# SOURCE MATERIAL:
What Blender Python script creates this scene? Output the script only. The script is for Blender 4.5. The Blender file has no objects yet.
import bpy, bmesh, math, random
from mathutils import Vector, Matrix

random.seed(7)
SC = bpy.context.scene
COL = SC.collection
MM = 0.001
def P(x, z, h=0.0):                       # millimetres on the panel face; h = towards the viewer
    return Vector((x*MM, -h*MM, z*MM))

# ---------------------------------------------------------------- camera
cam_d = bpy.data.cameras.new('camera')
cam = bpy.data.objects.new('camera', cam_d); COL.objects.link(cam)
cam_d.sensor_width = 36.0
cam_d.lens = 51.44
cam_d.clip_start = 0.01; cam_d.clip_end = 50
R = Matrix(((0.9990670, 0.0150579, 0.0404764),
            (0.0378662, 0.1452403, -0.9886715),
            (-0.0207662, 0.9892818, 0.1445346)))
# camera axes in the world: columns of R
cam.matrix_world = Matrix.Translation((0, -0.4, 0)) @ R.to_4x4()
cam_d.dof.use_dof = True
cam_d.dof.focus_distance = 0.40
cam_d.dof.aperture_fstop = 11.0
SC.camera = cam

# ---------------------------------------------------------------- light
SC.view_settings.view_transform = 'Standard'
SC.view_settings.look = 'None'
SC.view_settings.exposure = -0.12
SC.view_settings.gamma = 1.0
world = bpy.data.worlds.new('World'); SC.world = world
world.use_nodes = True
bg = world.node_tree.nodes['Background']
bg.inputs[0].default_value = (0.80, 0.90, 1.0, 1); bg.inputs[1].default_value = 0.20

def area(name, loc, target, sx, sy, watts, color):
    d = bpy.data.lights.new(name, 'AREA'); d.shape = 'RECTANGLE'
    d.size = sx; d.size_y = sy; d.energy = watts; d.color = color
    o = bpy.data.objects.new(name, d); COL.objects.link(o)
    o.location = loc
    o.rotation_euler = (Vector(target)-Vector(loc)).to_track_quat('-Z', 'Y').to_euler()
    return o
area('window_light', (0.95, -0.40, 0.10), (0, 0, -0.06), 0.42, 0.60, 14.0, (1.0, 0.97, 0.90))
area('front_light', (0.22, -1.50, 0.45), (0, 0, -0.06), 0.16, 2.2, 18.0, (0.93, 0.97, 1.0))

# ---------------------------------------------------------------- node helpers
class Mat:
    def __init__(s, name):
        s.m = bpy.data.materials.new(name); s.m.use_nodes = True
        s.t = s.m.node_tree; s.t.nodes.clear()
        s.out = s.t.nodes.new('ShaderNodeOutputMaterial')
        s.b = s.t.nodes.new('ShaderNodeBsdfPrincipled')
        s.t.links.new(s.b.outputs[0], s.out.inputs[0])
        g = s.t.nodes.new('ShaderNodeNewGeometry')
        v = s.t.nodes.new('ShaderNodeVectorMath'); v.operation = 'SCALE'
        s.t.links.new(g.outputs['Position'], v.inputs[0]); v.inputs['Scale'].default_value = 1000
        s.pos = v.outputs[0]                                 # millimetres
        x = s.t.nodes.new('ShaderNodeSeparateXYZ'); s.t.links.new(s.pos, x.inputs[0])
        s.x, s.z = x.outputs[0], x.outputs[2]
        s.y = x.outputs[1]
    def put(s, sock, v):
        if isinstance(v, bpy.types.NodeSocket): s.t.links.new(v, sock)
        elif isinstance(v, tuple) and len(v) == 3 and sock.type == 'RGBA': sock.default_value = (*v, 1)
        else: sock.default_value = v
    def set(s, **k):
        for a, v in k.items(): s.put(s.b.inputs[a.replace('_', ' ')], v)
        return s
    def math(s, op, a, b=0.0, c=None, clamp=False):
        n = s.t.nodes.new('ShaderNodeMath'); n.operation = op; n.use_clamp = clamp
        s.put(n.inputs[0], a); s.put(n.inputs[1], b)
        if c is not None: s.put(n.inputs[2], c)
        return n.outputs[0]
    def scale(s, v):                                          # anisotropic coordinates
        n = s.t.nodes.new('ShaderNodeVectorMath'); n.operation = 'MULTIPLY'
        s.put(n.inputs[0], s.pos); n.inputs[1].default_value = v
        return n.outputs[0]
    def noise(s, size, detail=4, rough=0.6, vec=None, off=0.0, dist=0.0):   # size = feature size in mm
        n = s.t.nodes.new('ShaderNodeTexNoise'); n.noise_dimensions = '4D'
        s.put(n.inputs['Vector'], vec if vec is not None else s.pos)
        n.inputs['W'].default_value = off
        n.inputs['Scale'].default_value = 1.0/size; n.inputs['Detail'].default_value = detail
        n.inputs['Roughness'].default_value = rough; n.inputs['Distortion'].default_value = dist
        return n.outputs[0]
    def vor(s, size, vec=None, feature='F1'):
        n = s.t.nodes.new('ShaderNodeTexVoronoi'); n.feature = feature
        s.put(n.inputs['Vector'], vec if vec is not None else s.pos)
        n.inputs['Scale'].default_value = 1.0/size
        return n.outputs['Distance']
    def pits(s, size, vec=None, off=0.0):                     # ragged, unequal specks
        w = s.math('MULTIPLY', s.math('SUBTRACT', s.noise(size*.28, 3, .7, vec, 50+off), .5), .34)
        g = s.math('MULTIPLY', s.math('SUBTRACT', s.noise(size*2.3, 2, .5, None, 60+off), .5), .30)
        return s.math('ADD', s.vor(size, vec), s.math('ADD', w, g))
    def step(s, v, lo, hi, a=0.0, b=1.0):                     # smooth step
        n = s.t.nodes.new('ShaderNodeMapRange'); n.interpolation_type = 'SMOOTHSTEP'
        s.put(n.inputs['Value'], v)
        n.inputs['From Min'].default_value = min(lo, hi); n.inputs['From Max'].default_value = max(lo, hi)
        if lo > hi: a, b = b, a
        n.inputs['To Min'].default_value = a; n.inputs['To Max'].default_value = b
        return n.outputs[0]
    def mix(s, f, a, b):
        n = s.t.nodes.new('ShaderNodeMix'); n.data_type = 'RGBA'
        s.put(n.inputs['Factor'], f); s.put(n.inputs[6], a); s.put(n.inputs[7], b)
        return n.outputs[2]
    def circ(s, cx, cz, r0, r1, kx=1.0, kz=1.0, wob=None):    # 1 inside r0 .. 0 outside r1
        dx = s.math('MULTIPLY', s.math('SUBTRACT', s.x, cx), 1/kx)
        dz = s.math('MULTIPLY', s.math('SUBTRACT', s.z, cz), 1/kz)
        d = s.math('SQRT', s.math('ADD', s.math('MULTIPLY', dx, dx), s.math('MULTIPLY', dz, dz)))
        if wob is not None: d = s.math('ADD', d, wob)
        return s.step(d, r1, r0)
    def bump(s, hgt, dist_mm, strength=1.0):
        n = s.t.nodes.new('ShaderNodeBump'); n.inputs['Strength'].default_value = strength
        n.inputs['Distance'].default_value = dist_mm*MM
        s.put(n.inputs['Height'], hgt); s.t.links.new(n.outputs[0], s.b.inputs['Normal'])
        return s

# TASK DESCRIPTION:
Produce the lines from the top of the listing through the "(0.93, 0.97, 1.0))" line exactly as they appear, with no additional output.

# RESPONSE:
What Blender Python script creates this scene? Output the script only. The script is for Blender 4.5. The Blender file has no objects yet.
import bpy, bmesh, math, random
from mathutils import Vector, Matrix

random.seed(7)
SC = bpy.context.scene
COL = SC.collection
MM = 0.001
def P(x, z, h=0.0):                       # millimetres on the panel face; h = towards the viewer
    return Vector((x*MM, -h*MM, z*MM))

# ---------------------------------------------------------------- camera
cam_d = bpy.data.cameras.new('camera')
cam = bpy.data.objects.new('camera', cam_d); COL.objects.link(cam)
cam_d.sensor_width = 36.0
cam_d.lens = 51.44
cam_d.clip_start = 0.01; cam_d.clip_end = 50
R = Matrix(((0.9990670, 0.0150579, 0.0404764),
            (0.0378662, 0.1452403, -0.9886715),
            (-0.0207662, 0.9892818, 0.1445346)))
# camera axes in the world: columns of R
cam.matrix_world = Matrix.Translation((0, -0.4, 0)) @ R.to_4x4()
cam_d.dof.use_dof = True
cam_d.dof.focus_distance = 0.40
cam_d.dof.aperture_fstop = 11.0
SC.camera = cam

# ---------------------------------------------------------------- light
SC.view_settings.view_transform = 'Standard'
SC.view_settings.look = 'None'
SC.view_settings.exposure = -0.12
SC.view_settings.gamma = 1.0
world = bpy.data.worlds.new('World'); SC.world = world
world.use_nodes = True
bg = world.node_tree.nodes['Background']
bg.inputs[0].default_value = (0.80, 0.90, 1.0, 1); bg.inputs[1].default_value = 0.20

def area(name, loc, target, sx, sy, watts, color):
    d = bpy.data.lights.new(name, 'AREA'); d.shape = 'RECTANGLE'
    d.size = sx; d.size_y = sy; d.energy = watts; d.color = color
    o = bpy.data.objects.new(name, d); COL.objects.link(o)
    o.location = loc
    o.rotation_euler = (Vector(target)-Vector(loc)).to_track_quat('-Z', 'Y').to_euler()
    return o
area('window_light', (0.95, -0.40, 0.10), (0, 0, -0.06), 0.42, 0.60, 14.0, (1.0, 0.97, 0.90))
area('front_light', (0.22, -1.50, 0.45), (0, 0, -0.06), 0.16, 2.2, 18.0, (0.93, 0.97, 1.0))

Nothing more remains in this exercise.